The UK SPA Network - Its Scope and Content

Executive summary

 
  • This report presents the UK network of Special Protection Areas (SPAs) identified to meet UK obligations under Article 4 of the European Union's Directive on the conservation of wild birds (EC/79/409 as modified) ('the Birds Directive').

  • The SPA network presented in this report is the result of a review undertaken by the UK Joint Nature Conservation Committee together with the Environment and Heritage Service of Northern Ireland, the Countryside Council for Wales, Scottish Natural Heritage and English Nature. The network of sites has been formally recommended to government by the Joint Committee.

  • Publication of this review has been guided by a Steering Group comprising representatives of the statutory conservation agencies as well as the National Assembly for Wales, the Scottish Executive and the Department of the Environment, Transport and the Regions.

  • This review updates the assessment of UK SPAs published in 1992. Since that time, there has been a range of new ornithological surveys undertaken throughout the UK, especially in the uplands and related to a number of species that were highlighted as being poorly represented in the national network proposed in the early 1990s. In view of new information and possible gaps, Government requested JNCC to review the UK SPA network with a view to recommending a definitive list of sites, identified against explicit selection guidelines.

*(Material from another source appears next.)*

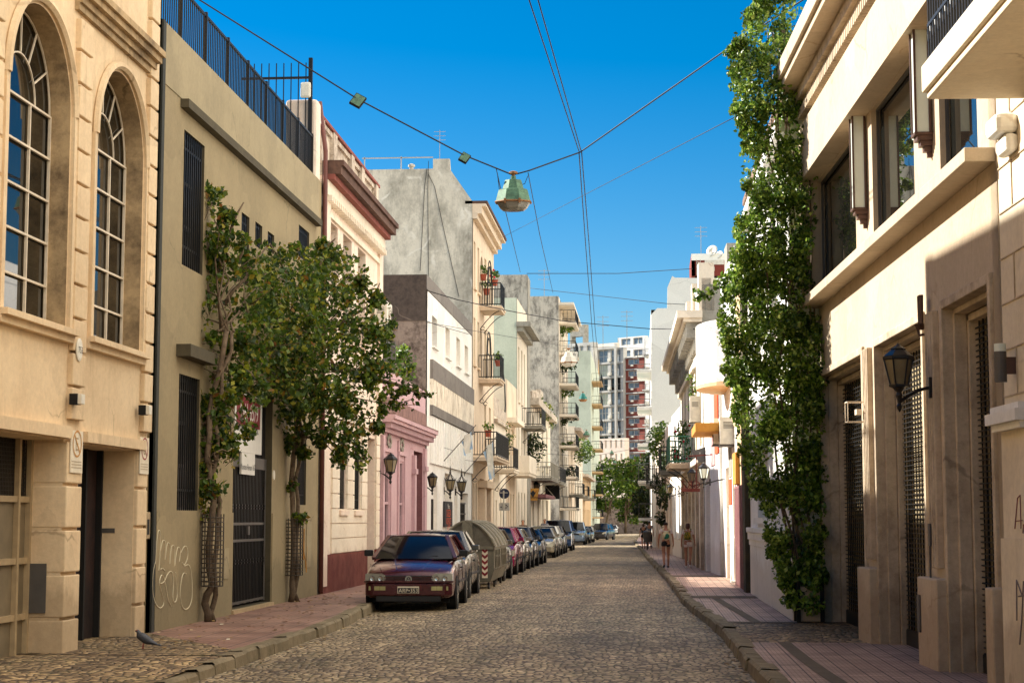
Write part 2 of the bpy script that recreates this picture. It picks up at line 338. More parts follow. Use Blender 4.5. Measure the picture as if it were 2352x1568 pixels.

  • JNCC has derived guidelines for selecting SPAs, building on existing UK and international practice and precedent. In the absence of agreed European guidelines, there may be scope for their use elsewhere.

  • The guidelines have been used to assess the conservation requirements of species listed in Annex I of the Birds Directive and/or migratory species regularly occurring in the UK, and to identify an appropriate suite of SPAs for each species. For Annex I species, assessments have been made at either national scale (Great Britain) or, in the case of Northern Ireland, in an all-Ireland context. For migratory species not listed on Annex I, assessments have been made at an international scale (i.e. the relevant biogeographic or flyway populations).

  • The SPA suites for each species collectively form the UK SPA network – a contribution to the European Union's Natura 2000 network – that comprises 243 sites. The network extends to c. 1,454,500 ha (see map below).

  • Appendix 6 of this report presents accounts for 103 species for which SPAs have been selected. These accounts summarise the species' conservation requirements in the different seasons in which they are present in the UK. They also outline the reasoning underlying the selection of each species' SPA suite.

  • Appendix 7 describes each site in the UK's SPA network in a standard format indicating for which species the site has been selected, the features that are important for these species, and the proportion of national or international populations supported.

  • The review has been based on best-available data for sites and populations from the first half of the 1990s. The data were the most current and comprehensive that were available at the commencement of the review. They thus provide a comparative assessment for a limited period, and a fixed baseline, even though more recent data have since become available.

  • The UK is of major international importance for several groups of birds. These include: breeding seabirds, wintering and passage wildfowl and waders, birds of Britain's distinctive uplands, and birds of the Caledonian pine-forest. A high proportion – in some cases all – of the national and international populations of such species utilise the UK SPA network. In summer, the network holds over 4,946,000 breeding seabirds, whilst in winter it supports an average of over 2,186,000 non-breeding waterbirds. The habitat protection provided for these birds is a major contribution to their international conservation.

  • Those species of greatest conservation concern (in the context of the Birds Directive) tend to have the highest proportions of their populations within the UK SPA network, as do those that have the smallest geographic ranges (in summer and winter), and those where the UK holds a high proportion of international numbers.

  • SPAs are inappropriate for some UK bird species and thus for these, SPAs have not been selected. This report documents those populations which are broadly and/or sparsely dispersed or where are other reasons why site-protection measures under the Birds Directive are inappropriate, this report documents these. The special protection measures for these species are instead provided by legal protection, together with a range of wider-countryside conservation policies and other initiatives.

  • It has not been possible to identify a full SPA suite for a small number of species because of currently changing status or lack of data. Monitoring schemes are being developed to give feedback on changing population status of species within each SPA as well as at national level. This, together with an ever-increasing knowledge of conservation requirements, will allow the UK to modify the SPA network if essential.

  • There are minor differences between the UK list of SPAs and BirdLife International's Important Bird Areas inventory. This is unsurprising – indeed, it is to be expected – since different selection guidelines, criteria, and priorities have been used to identify the respective site networks. The UK SPA list more accurately reflects the obligations under the Birds Directive.

  • The carefully selected SPA network is of large size, contains a wide variety of habitats and includes sites spread throughout the UK. The network is logically and scientifically derived, collectively robust, and will make an enduring contribution to the conservation of Britain's birds.

  • The SPA network presented here provides for the site-based requirements of Birds Directive Annex I and migratory species that regularly occur in the UK. It will enable the UK to meet fully its obligations under the Directive to conserve its internationally important bird fauna.